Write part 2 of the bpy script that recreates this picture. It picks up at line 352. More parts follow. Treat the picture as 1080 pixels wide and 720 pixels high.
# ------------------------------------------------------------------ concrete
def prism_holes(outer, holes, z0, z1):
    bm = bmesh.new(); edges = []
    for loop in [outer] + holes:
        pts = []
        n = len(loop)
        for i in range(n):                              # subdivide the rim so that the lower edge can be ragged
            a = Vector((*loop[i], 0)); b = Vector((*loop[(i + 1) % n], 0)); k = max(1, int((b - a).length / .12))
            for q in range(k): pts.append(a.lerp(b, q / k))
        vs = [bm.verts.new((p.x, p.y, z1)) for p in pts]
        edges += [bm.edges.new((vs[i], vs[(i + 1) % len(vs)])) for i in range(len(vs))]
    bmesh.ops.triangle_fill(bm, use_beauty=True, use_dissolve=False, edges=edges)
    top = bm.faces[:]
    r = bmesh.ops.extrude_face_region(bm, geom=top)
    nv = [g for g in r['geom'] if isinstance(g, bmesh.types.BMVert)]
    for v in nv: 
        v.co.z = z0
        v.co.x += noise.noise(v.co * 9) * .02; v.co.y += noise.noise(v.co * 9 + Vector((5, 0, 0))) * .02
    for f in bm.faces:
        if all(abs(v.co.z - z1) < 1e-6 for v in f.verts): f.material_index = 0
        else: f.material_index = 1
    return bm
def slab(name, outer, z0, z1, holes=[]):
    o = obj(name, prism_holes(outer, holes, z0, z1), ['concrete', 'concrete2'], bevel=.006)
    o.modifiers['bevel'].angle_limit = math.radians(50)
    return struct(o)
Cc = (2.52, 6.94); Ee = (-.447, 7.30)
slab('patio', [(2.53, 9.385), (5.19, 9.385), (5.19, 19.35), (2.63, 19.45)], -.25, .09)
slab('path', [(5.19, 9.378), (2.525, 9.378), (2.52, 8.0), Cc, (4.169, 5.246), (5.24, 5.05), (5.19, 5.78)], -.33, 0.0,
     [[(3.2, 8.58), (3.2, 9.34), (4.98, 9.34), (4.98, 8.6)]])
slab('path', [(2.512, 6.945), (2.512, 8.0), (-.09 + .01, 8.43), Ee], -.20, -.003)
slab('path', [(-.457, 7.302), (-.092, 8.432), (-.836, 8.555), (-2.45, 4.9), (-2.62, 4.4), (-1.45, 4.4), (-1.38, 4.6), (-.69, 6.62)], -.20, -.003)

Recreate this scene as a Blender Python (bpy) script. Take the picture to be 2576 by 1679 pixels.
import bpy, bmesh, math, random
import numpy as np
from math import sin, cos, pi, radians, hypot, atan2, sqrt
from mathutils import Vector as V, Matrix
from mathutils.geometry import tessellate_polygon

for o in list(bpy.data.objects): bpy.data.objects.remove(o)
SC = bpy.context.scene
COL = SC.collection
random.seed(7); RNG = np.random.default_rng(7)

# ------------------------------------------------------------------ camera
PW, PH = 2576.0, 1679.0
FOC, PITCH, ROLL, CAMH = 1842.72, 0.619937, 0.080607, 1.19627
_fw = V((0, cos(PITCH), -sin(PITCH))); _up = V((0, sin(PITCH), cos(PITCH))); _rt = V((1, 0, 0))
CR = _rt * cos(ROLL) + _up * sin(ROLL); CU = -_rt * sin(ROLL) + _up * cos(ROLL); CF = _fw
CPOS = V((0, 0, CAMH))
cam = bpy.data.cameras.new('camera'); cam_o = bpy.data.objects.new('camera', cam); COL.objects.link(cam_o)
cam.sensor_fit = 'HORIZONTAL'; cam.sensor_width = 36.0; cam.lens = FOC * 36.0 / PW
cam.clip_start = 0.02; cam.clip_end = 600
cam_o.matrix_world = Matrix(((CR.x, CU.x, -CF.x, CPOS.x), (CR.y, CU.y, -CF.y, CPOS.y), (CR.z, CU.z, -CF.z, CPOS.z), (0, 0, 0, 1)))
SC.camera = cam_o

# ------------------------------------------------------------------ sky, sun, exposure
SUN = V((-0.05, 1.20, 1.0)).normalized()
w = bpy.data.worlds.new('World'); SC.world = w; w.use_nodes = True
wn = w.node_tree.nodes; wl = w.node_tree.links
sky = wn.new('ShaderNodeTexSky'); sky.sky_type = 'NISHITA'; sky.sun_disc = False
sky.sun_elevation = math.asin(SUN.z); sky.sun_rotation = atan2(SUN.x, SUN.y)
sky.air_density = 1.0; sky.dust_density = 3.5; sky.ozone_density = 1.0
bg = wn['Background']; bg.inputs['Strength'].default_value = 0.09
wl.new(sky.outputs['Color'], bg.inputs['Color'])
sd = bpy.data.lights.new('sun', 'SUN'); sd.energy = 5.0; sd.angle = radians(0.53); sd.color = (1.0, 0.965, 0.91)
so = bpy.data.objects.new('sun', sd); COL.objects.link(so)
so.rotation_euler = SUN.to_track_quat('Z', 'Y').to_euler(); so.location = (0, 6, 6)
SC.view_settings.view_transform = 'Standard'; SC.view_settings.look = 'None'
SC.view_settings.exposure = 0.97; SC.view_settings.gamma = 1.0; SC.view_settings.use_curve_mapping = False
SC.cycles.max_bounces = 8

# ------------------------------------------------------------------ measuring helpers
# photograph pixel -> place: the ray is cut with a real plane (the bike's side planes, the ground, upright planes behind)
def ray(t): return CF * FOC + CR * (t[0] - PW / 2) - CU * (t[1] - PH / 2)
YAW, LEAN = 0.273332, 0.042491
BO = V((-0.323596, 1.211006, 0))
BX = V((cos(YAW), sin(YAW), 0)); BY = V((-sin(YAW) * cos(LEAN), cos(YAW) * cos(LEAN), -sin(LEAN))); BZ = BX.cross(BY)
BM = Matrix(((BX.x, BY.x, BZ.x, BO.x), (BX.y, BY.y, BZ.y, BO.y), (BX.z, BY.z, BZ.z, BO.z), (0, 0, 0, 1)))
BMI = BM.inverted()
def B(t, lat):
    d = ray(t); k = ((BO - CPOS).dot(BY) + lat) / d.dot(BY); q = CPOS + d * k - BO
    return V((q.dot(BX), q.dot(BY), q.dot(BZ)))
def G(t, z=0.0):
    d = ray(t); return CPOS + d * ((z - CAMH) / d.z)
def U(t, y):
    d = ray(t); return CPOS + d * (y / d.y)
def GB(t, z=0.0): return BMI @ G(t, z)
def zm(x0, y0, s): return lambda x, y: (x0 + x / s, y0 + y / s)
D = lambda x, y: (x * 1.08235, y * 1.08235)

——

[Requirements]
Extract the lines from the line with "Recreate this scene" to the line with "from mathutils.geometry import", inclusive, reproducing them exactly and leaving out every other line.

[Correct response]
Recreate this scene as a Blender Python (bpy) script. Take the picture to be 2576 by 1679 pixels.
import bpy, bmesh, math, random
import numpy as np
from math import sin, cos, pi, radians, hypot, atan2, sqrt
from mathutils import Vector as V, Matrix
from mathutils.geometry import tessellate_polygon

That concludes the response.